=== TASK STATEMENT ===
Reproduce the listing below character for character; drop every image.

=== SOURCE DATA ===
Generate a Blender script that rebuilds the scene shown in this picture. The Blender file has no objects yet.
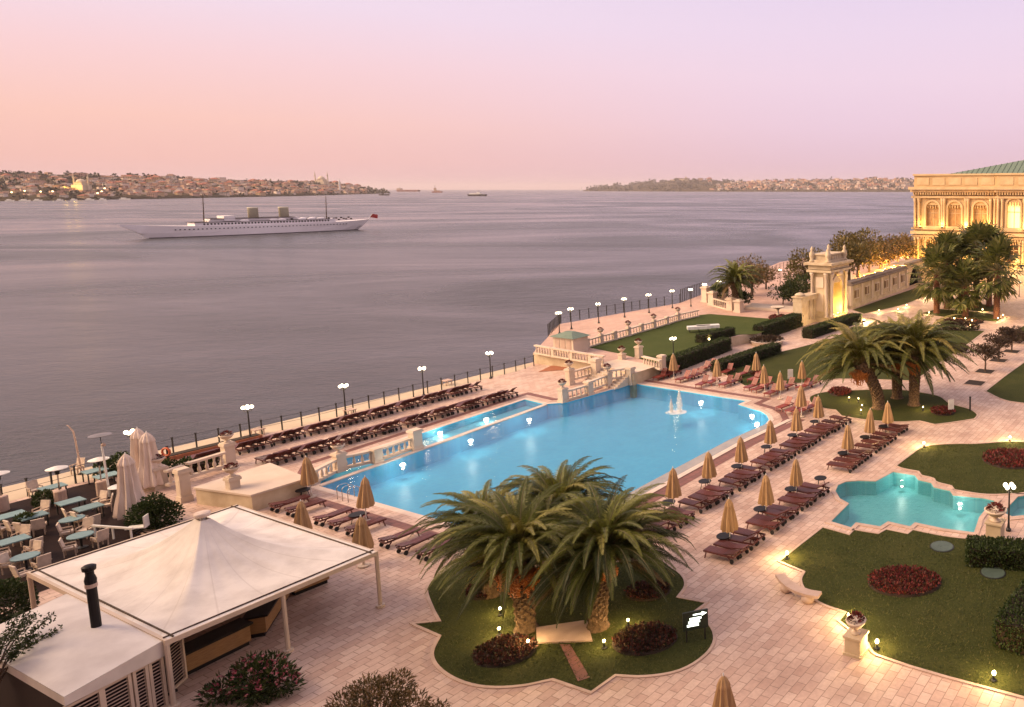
import bpy, bmesh, math, random
from mathutils import Vector, Matrix, noise
from mathutils.geometry import tessellate_polygon
R = math.radians
S = bpy.context.scene
COL = S.collection
# ------------------------------------------------------------------ camera
FOC, HGT, CX, CY, HY = 750.0, 20.0, 870.0, 279.0, 189.0     # the photograph is an off-centre crop: lens shift below
PITCH = math.atan((CY - HY) / FOC)
cam_d = bpy.data.cameras.new('camera')
cam = bpy.data.objects.new('camera', cam_d); COL.objects.link(cam)
cam.location = (0, 0, HGT); cam.rotation_euler = (R(90) - PITCH, 0, 0)
cam_d.sensor_width = 36; cam_d.lens = FOC / 1024 * 36
cam_d.shift_x = (512 - CX) / 1024; cam_d.shift_y = (CY - 353.5) / 1024
cam_d.clip_start = 0.5; cam_d.clip_end = 90000
S.camera = cam
# ------------------------------------------------------------------ world and sun
def lin(*c):
    return tuple(((v/255)/12.92 if v/255 <= .04045 else ((v/255+.055)/1.055)**2.4) for v in c)
W = bpy.data.worlds.new('World'); S.world = W; W.use_nodes = True
wn = W.node_tree; wn.nodes.clear()
def N(nt, t, **k):
    n = nt.nodes.new(t)
    for a, b in k.items(): setattr(n, a, b)
    return n
SUN_EL, SUN_AZ = R(34), R(-108)          # azimuth measured from +Y, negative to the sea side
def ramp_node(nt, stops):
    r = N(nt, 'ShaderNodeValToRGB'); e = r.color_ramp.elements
    while len(e) < len(stops): e.new(.5)
    for k, (p, c) in enumerate(stops): e[k].position = p; e[k].color = (*c, 1)
    return r
tc = N(wn, 'ShaderNodeTexCoord'); sp = N(wn, 'ShaderNodeSeparateXYZ'); wn.links.new(tc.outputs['Generated'], sp.inputs[0])
warm = ramp_node(wn, [(0, lin(226,178,180)), (.03, lin(241,188,179)), (.07, lin(249,199,186)), (.13, lin(247,208,210)), (.19, lin(240,218,233)), (.26, lin(235,220,238)), (.45, lin(236,208,204))])
cool = ramp_node(wn, [(0, lin(218,184,198)), (.03, lin(223,189,205)), (.08, lin(232,202,220)), (.14, lin(237,211,229)), (.20, lin(234,213,234)), (.28, lin(225,209,236)), (.45, lin(230,206,208))])
for r in (warm, cool): wn.links.new(sp.outputs['Z'], r.inputs[0])
mr = N(wn, 'ShaderNodeMapRange'); mr.inputs[1].default_value = -.80; mr.inputs[2].default_value = .02
mr.interpolation_type = 'SMOOTHSTEP'
wn.links.new(sp.outputs['X'], mr.inputs[0])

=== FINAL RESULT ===
Generate a Blender script that rebuilds the scene shown in this picture. The Blender file has no objects yet.
import bpy, bmesh, math, random
from mathutils import Vector, Matrix, noise
from mathutils.geometry import tessellate_polygon
R = math.radians
S = bpy.context.scene
COL = S.collection
# ------------------------------------------------------------------ camera
FOC, HGT, CX, CY, HY = 750.0, 20.0, 870.0, 279.0, 189.0     # the photograph is an off-centre crop: lens shift below
PITCH = math.atan((CY - HY) / FOC)
cam_d = bpy.data.cameras.new('camera')
cam = bpy.data.objects.new('camera', cam_d); COL.objects.link(cam)
cam.location = (0, 0, HGT); cam.rotation_euler = (R(90) - PITCH, 0, 0)
cam_d.sensor_width = 36; cam_d.lens = FOC / 1024 * 36
cam_d.shift_x = (512 - CX) / 1024; cam_d.shift_y = (CY - 353.5) / 1024
cam_d.clip_start = 0.5; cam_d.clip_end = 90000
S.camera = cam
# ------------------------------------------------------------------ world and sun
def lin(*c):
    return tuple(((v/255)/12.92 if v/255 <= .04045 else ((v/255+.055)/1.055)**2.4) for v in c)
W = bpy.data.worlds.new('World'); S.world = W; W.use_nodes = True
wn = W.node_tree; wn.nodes.clear()
def N(nt, t, **k):
    n = nt.nodes.new(t)
    for a, b in k.items(): setattr(n, a, b)
    return n
SUN_EL, SUN_AZ = R(34), R(-108)          # azimuth measured from +Y, negative to the sea side
def ramp_node(nt, stops):
    r = N(nt, 'ShaderNodeValToRGB'); e = r.color_ramp.elements
    while len(e) < len(stops): e.new(.5)
    for k, (p, c) in enumerate(stops): e[k].position = p; e[k].color = (*c, 1)
    return r
tc = N(wn, 'ShaderNodeTexCoord'); sp = N(wn, 'ShaderNodeSeparateXYZ'); wn.links.new(tc.outputs['Generated'], sp.inputs[0])
warm = ramp_node(wn, [(0, lin(226,178,180)), (.03, lin(241,188,179)), (.07, lin(249,199,186)), (.13, lin(247,208,210)), (.19, lin(240,218,233)), (.26, lin(235,220,238)), (.45, lin(236,208,204))])
cool = ramp_node(wn, [(0, lin(218,184,198)), (.03, lin(223,189,205)), (.08, lin(232,202,220)), (.14, lin(237,211,229)), (.20, lin(234,213,234)), (.28, lin(225,209,236)), (.45, lin(230,206,208))])
for r in (warm, cool): wn.links.new(sp.outputs['Z'], r.inputs[0])
mr = N(wn, 'ShaderNodeMapRange'); mr.inputs[1].default_value = -.80; mr.inputs[2].default_value = .02
mr.interpolation_type = 'SMOOTHSTEP'
wn.links.new(sp.outputs['X'], mr.inputs[0])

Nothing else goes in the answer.